Quote: Reuben, I want to let you know that you are not alone in this and I have had the exact same problems as you with being around my GF and her new friends in social events, and Im the one that gets neglected. I wish I had an answer for us to solve this problem. I do feel that this is only temporary though and we must remember this!
After some time, if we can keep a staright face, they will want to pay more attention to us than these friends of theirs. Keep the faith, and I think that letter isnt too bad. It is not pushy at all and I wish you luck in your situation. Dont quit now, you are so close!!

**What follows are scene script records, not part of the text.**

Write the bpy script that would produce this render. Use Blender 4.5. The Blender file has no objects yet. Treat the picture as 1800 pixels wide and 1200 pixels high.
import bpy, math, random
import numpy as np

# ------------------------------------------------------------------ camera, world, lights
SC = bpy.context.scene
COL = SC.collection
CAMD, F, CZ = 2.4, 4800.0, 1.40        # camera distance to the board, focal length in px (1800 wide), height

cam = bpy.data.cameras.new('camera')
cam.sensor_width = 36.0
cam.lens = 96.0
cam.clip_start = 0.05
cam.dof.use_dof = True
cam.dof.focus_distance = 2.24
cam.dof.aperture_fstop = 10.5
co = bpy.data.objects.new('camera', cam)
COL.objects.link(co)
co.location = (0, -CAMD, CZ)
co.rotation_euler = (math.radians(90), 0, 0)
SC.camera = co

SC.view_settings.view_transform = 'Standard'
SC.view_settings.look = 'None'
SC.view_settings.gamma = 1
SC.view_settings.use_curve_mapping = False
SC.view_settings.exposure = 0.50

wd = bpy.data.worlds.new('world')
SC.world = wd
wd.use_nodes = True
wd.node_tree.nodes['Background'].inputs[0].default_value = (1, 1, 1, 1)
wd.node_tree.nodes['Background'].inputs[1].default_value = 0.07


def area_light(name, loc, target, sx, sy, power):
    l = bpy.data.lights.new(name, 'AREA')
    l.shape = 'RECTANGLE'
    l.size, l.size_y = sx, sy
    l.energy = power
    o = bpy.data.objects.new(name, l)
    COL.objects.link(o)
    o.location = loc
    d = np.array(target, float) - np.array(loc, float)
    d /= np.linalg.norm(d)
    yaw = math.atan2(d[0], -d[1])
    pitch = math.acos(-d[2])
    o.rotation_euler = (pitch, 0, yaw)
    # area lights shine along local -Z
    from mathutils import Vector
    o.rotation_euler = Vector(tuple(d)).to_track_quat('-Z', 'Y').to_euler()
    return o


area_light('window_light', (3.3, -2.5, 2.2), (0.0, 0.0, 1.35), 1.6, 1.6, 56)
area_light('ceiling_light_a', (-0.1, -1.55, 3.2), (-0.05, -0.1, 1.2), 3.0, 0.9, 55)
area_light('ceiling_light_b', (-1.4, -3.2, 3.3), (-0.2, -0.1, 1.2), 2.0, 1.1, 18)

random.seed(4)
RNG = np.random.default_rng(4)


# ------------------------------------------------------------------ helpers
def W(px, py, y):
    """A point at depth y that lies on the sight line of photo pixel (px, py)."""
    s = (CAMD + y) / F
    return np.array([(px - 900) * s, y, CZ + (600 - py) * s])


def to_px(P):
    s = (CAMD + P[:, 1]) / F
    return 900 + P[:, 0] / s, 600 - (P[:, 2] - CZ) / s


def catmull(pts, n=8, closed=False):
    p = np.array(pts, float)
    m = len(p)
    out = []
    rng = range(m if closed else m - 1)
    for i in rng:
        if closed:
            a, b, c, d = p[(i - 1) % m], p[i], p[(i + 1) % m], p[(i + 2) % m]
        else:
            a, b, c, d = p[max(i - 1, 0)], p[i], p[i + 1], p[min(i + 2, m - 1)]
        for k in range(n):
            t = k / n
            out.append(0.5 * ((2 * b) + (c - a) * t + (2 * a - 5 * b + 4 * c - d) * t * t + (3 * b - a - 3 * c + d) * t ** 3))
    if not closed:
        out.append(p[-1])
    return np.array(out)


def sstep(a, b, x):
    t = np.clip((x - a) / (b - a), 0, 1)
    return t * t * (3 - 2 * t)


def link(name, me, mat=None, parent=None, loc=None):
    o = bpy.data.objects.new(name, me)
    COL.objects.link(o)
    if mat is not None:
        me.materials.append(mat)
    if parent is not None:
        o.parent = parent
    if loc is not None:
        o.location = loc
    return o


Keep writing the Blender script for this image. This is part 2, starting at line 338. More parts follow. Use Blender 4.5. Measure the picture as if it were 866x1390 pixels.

Thanks for the reasurance's marc. Yeah we had a good discussion about it in MC, and I feel that my W understand a bit more now that I got to explain that I never did that when I was secure in our M. I think she realizes now that it will get better over time, and as I get to know them better and trust her more.
It was also good for my MC to let her know that she will for a while have to make an extra effort to help me through it by paying extra attention to me in those situations. I hope she does so as I get throught this. I think she will as she did when they were not there.
The other advise the MC gave us was to not go into until after the evening. The talk with eachouther about how it went and what we can do different if it wasn't good. We made the mistake of going into it at the event, and not afterward. With the emotions high for both of us it wasn't as productive as it could have been if we waited until after we got home.
Thanks again, and link your thread I can seem to find it.